A tal liberdade de expressão é tão pouco protegida que um juiz – o mesmo que se coloca como defensor-mor da democracia – manda bloquear toda uma rede de comunicação do país, calando milhões de pessoas, e ainda determina que quem tentar se comunicar por essa rede será multado. Isso acontece porque a rede de comunicação queria proteger a liberdade de expressão de seus usuários – mas não adiantou. Não podendo calar quem queria, o juiz simplesmente mandou calar a população inteira. E o pior é que parece que ninguém percebe o que está acontecendo. Há até quem aplauda as ações do juiz, como se, se fato, fossem necessárias e corretas, e isso lhe deixa ainda mais confuso. “Quem sabe a população está sob efeito de alguma droga? Impossível eles não perceberem o que está acontecendo”, você pensa, mas já se arrepende, pois teme que seus pensamentos também acabem sendo motivo para uma acusação de crime contra a democracia do Brasil. “Melhor ir embora”, você conclui.
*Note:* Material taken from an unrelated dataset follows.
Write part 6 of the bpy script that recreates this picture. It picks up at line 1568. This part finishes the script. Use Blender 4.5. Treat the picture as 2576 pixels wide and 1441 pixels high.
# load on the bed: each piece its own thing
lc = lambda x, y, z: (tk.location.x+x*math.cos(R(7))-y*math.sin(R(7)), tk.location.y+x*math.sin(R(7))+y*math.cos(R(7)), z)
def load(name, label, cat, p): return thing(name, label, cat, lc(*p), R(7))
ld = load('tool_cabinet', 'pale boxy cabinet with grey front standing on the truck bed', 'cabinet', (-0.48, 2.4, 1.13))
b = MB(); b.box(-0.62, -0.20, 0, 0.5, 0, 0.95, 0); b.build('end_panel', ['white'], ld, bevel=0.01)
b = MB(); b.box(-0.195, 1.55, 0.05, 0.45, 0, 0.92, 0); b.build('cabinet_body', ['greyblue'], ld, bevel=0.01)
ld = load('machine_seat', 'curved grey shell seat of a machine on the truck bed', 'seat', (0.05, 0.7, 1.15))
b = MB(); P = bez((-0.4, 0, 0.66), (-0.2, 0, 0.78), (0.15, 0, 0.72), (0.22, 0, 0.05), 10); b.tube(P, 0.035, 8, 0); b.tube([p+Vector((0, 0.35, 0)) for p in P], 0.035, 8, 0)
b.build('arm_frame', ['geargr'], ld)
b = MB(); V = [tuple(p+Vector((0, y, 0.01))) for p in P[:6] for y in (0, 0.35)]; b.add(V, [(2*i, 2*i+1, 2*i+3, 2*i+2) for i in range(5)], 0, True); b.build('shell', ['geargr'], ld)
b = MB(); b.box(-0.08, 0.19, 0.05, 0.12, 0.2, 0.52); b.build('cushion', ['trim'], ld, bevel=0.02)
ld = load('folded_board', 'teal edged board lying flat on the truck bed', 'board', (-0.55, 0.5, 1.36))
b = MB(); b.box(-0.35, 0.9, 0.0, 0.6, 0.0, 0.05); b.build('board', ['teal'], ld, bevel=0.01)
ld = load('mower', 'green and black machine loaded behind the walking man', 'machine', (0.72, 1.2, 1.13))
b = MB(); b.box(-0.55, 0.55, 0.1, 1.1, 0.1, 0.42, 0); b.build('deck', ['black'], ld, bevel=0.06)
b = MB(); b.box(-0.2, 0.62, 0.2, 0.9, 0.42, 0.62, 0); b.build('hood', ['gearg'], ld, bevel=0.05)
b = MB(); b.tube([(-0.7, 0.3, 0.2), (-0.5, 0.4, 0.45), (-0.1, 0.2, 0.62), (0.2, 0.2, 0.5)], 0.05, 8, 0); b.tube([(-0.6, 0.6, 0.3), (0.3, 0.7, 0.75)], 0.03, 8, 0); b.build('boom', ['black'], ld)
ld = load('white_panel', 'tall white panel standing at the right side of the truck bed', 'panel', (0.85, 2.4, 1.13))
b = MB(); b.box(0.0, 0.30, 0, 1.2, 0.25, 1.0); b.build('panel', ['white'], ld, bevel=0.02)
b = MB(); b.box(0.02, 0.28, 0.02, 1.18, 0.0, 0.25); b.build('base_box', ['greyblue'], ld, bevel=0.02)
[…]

Como um alienígena gente boa, cujo único interesse era conhecer o Brasil e sua democracia, você se entristece. Achou o Brasil muito lindo, com belas paisagens, clima agradável, e queria ficar mais tempo. Quem sabe até se mudar para cá. Mas um país que usa a democracia, um conceito tão elevado, para condenar e perseguir seus próprios cidadãos, não é nem um pouco confiável. Melhor voltar para sua galáxia e deixar os terráqueos brasileiros para trás.